- _Dataset content_:
::::::

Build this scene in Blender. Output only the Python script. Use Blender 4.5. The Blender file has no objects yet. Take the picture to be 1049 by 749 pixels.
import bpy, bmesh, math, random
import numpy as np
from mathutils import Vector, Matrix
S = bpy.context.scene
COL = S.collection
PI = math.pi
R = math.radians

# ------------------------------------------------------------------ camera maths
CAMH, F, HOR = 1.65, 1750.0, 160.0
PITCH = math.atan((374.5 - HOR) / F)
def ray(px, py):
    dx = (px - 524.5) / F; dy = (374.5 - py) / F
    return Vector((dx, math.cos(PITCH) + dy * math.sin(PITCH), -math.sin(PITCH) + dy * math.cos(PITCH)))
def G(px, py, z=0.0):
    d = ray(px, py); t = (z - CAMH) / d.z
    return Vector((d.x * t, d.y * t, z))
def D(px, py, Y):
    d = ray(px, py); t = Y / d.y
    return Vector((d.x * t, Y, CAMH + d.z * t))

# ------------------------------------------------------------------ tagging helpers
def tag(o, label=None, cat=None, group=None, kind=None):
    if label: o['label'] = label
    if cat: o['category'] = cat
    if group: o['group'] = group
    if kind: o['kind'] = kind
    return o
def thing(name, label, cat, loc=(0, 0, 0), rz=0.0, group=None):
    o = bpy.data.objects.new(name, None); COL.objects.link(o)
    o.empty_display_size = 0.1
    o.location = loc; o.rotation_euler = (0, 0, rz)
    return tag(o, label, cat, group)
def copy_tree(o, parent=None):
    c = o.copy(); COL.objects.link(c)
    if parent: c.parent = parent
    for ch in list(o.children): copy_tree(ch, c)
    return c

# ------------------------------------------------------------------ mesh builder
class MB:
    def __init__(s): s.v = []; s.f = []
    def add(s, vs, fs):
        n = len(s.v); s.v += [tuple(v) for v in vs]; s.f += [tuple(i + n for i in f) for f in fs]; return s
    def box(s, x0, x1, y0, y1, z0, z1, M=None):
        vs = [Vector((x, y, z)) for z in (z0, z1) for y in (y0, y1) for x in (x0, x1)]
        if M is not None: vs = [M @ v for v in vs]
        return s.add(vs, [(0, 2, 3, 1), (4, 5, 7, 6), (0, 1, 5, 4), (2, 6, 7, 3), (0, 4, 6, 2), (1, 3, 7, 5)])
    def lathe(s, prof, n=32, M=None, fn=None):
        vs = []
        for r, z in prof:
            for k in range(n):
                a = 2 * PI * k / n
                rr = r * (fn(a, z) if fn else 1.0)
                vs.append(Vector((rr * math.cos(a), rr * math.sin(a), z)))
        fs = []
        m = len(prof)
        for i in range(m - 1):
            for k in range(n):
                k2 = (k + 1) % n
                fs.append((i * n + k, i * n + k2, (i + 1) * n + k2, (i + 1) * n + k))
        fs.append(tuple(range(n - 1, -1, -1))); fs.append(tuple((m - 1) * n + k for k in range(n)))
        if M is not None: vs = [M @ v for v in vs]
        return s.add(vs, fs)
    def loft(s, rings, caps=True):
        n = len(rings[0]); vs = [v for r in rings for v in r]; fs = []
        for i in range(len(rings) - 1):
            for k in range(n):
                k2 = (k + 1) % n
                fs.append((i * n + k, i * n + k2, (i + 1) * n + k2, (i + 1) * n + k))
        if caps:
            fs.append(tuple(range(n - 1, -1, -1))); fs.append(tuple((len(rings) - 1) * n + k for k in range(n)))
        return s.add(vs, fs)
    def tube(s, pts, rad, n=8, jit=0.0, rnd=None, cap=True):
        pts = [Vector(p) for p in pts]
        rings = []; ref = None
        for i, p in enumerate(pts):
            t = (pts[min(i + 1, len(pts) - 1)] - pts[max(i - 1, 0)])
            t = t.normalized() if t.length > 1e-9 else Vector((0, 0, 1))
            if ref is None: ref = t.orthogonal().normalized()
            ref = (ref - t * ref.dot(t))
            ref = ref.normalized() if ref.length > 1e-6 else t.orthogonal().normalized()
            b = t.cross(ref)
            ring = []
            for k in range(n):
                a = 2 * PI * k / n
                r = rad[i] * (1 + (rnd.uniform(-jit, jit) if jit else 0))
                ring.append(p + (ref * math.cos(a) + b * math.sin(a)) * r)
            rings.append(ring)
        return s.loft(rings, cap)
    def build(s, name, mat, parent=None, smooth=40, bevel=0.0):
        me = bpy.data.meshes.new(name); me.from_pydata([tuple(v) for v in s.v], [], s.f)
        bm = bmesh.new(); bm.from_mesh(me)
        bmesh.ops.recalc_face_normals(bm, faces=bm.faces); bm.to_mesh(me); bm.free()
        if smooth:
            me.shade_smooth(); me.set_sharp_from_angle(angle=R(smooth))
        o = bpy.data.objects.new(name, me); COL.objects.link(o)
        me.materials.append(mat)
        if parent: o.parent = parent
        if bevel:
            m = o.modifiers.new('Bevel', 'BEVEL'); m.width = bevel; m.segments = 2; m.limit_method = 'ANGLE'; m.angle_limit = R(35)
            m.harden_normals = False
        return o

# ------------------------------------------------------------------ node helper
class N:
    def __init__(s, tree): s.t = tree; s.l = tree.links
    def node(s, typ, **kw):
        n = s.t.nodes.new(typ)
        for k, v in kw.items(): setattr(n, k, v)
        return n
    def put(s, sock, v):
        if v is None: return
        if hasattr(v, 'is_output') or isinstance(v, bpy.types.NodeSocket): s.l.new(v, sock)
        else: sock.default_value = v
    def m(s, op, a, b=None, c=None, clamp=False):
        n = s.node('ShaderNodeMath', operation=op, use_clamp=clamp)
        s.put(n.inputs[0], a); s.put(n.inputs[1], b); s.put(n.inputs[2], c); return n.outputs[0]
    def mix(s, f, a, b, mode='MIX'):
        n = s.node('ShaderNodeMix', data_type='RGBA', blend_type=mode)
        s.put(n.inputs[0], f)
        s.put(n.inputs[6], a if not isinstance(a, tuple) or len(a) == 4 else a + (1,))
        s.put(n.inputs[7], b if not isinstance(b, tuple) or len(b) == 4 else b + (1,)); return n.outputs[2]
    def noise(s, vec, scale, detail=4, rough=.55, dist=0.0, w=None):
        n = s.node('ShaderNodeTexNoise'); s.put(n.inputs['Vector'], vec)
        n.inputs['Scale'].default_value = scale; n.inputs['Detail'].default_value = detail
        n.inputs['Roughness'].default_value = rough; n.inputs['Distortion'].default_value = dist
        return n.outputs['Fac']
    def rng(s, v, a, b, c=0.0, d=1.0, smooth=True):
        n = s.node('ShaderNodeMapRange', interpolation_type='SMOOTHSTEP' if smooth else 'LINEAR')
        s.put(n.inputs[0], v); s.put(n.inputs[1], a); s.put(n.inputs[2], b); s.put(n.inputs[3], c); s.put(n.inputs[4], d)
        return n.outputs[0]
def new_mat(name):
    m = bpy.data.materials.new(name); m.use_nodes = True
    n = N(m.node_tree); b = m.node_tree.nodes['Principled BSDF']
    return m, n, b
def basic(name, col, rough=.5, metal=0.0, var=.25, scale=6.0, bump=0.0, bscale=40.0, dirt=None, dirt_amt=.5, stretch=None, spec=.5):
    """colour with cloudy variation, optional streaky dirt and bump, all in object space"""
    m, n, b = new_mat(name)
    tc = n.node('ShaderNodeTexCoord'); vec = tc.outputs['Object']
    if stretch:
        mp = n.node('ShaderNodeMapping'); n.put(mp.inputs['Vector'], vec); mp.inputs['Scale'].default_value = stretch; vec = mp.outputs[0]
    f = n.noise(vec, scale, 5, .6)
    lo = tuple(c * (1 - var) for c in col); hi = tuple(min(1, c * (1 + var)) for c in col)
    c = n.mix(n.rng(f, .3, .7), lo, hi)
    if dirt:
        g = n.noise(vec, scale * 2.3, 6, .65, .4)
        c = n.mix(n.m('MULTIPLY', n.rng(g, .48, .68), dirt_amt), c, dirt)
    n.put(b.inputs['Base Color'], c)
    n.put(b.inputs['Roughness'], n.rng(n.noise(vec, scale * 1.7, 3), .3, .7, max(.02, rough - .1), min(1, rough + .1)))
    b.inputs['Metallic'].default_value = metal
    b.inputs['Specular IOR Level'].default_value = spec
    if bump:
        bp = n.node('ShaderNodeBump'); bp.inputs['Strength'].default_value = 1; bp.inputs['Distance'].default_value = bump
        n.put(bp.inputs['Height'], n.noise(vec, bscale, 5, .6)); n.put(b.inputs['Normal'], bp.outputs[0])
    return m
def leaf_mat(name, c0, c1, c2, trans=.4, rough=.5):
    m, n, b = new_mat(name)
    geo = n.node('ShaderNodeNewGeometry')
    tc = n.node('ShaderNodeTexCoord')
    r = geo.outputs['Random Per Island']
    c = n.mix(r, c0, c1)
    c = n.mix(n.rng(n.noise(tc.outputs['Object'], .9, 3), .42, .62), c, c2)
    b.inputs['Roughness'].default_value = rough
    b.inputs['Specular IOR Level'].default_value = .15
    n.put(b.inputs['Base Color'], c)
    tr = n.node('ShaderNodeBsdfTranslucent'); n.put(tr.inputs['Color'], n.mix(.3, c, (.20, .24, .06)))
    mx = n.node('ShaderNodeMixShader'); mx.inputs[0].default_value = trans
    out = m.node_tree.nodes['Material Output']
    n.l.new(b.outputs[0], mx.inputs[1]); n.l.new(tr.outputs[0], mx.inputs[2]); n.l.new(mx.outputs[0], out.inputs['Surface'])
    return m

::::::

- _Task brief_: In the listing above, reproduce the first line and each one after it through the line that contains "return Vector((d.x * t, Y, CAMH".

- _Solved problem_:
Build this scene in Blender. Output only the Python script. Use Blender 4.5. The Blender file has no objects yet. Take the picture to be 1049 by 749 pixels.
import bpy, bmesh, math, random
import numpy as np
from mathutils import Vector, Matrix
S = bpy.context.scene
COL = S.collection
PI = math.pi
R = math.radians

# ------------------------------------------------------------------ camera maths
CAMH, F, HOR = 1.65, 1750.0, 160.0
PITCH = math.atan((374.5 - HOR) / F)
def ray(px, py):
    dx = (px - 524.5) / F; dy = (374.5 - py) / F
    return Vector((dx, math.cos(PITCH) + dy * math.sin(PITCH), -math.sin(PITCH) + dy * math.cos(PITCH)))
def G(px, py, z=0.0):
    d = ray(px, py); t = (z - CAMH) / d.z
    return Vector((d.x * t, d.y * t, z))
def D(px, py, Y):
    d = ray(px, py); t = Y / d.y
    return Vector((d.x * t, Y, CAMH + d.z * t))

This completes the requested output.